— begin —

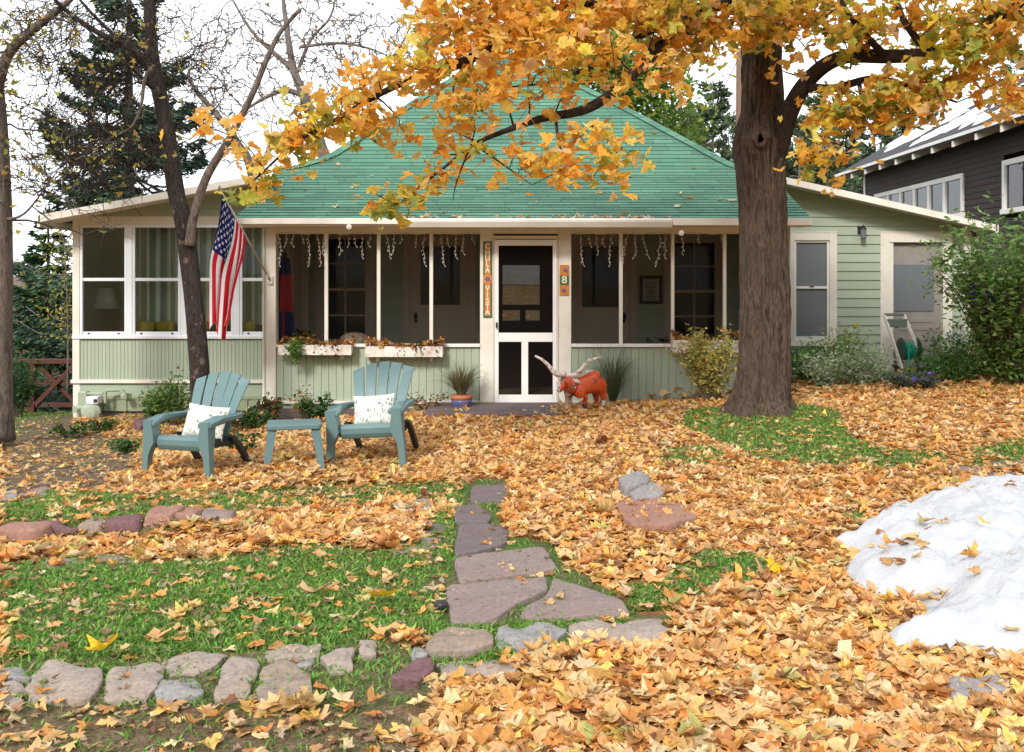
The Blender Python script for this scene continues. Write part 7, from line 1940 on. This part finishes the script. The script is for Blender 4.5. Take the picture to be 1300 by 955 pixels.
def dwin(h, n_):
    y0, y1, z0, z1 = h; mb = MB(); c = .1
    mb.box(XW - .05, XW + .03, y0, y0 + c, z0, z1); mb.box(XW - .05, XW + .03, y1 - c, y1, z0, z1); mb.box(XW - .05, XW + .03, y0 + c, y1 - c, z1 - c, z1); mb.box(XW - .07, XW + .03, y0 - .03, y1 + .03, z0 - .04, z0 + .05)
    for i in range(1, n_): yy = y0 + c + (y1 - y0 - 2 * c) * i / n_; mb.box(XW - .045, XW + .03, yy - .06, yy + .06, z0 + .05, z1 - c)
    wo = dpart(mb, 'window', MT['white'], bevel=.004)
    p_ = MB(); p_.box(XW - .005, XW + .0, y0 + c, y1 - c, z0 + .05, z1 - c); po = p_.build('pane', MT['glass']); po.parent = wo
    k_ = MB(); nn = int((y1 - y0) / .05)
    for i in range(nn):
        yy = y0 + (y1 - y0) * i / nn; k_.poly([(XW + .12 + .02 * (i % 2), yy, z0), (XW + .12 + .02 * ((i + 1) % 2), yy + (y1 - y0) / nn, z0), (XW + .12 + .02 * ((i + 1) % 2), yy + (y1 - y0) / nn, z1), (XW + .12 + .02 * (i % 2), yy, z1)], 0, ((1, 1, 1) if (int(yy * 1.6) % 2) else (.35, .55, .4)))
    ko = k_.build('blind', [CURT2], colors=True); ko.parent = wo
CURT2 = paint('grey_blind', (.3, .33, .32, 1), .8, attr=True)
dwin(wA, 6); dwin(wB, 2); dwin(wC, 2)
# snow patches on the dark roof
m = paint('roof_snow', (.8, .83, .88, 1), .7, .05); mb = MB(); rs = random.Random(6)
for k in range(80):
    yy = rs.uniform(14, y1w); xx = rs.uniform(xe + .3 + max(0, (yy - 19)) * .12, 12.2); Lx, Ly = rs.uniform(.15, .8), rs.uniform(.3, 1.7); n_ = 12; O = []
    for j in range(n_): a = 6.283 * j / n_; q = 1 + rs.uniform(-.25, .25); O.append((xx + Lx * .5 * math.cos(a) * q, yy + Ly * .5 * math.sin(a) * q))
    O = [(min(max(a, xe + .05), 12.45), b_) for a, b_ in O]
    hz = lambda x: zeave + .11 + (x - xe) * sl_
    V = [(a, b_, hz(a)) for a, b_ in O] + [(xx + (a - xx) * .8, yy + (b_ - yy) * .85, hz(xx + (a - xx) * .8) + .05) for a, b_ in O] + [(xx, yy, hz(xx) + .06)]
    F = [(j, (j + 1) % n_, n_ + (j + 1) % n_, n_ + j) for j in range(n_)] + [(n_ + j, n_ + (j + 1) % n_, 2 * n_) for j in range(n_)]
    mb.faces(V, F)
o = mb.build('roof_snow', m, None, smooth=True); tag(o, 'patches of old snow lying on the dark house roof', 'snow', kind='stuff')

— end —

_REQUIRED WORK_
Leave out the pictures and retype every line above exactly.

_WRITTEN ANSWER_
The Blender Python script for this scene continues. Write part 7, from line 1940 on. This part finishes the script. The script is for Blender 4.5. Take the picture to be 1300 by 955 pixels.
def dwin(h, n_):
    y0, y1, z0, z1 = h; mb = MB(); c = .1
    mb.box(XW - .05, XW + .03, y0, y0 + c, z0, z1); mb.box(XW - .05, XW + .03, y1 - c, y1, z0, z1); mb.box(XW - .05, XW + .03, y0 + c, y1 - c, z1 - c, z1); mb.box(XW - .07, XW + .03, y0 - .03, y1 + .03, z0 - .04, z0 + .05)
    for i in range(1, n_): yy = y0 + c + (y1 - y0 - 2 * c) * i / n_; mb.box(XW - .045, XW + .03, yy - .06, yy + .06, z0 + .05, z1 - c)
    wo = dpart(mb, 'window', MT['white'], bevel=.004)
    p_ = MB(); p_.box(XW - .005, XW + .0, y0 + c, y1 - c, z0 + .05, z1 - c); po = p_.build('pane', MT['glass']); po.parent = wo
    k_ = MB(); nn = int((y1 - y0) / .05)
    for i in range(nn):
        yy = y0 + (y1 - y0) * i / nn; k_.poly([(XW + .12 + .02 * (i % 2), yy, z0), (XW + .12 + .02 * ((i + 1) % 2), yy + (y1 - y0) / nn, z0), (XW + .12 + .02 * ((i + 1) % 2), yy + (y1 - y0) / nn, z1), (XW + .12 + .02 * (i % 2), yy, z1)], 0, ((1, 1, 1) if (int(yy * 1.6) % 2) else (.35, .55, .4)))
    ko = k_.build('blind', [CURT2], colors=True); ko.parent = wo
CURT2 = paint('grey_blind', (.3, .33, .32, 1), .8, attr=True)
dwin(wA, 6); dwin(wB, 2); dwin(wC, 2)
# snow patches on the dark roof
m = paint('roof_snow', (.8, .83, .88, 1), .7, .05); mb = MB(); rs = random.Random(6)
for k in range(80):
    yy = rs.uniform(14, y1w); xx = rs.uniform(xe + .3 + max(0, (yy - 19)) * .12, 12.2); Lx, Ly = rs.uniform(.15, .8), rs.uniform(.3, 1.7); n_ = 12; O = []
    for j in range(n_): a = 6.283 * j / n_; q = 1 + rs.uniform(-.25, .25); O.append((xx + Lx * .5 * math.cos(a) * q, yy + Ly * .5 * math.sin(a) * q))
    O = [(min(max(a, xe + .05), 12.45), b_) for a, b_ in O]
    hz = lambda x: zeave + .11 + (x - xe) * sl_
    V = [(a, b_, hz(a)) for a, b_ in O] + [(xx + (a - xx) * .8, yy + (b_ - yy) * .85, hz(xx + (a - xx) * .8) + .05) for a, b_ in O] + [(xx, yy, hz(xx) + .06)]
    F = [(j, (j + 1) % n_, n_ + (j + 1) % n_, n_ + j) for j in range(n_)] + [(n_ + j, n_ + (j + 1) % n_, 2 * n_) for j in range(n_)]
    mb.faces(V, F)
o = mb.build('roof_snow', m, None, smooth=True); tag(o, 'patches of old snow lying on the dark house roof', 'snow', kind='stuff')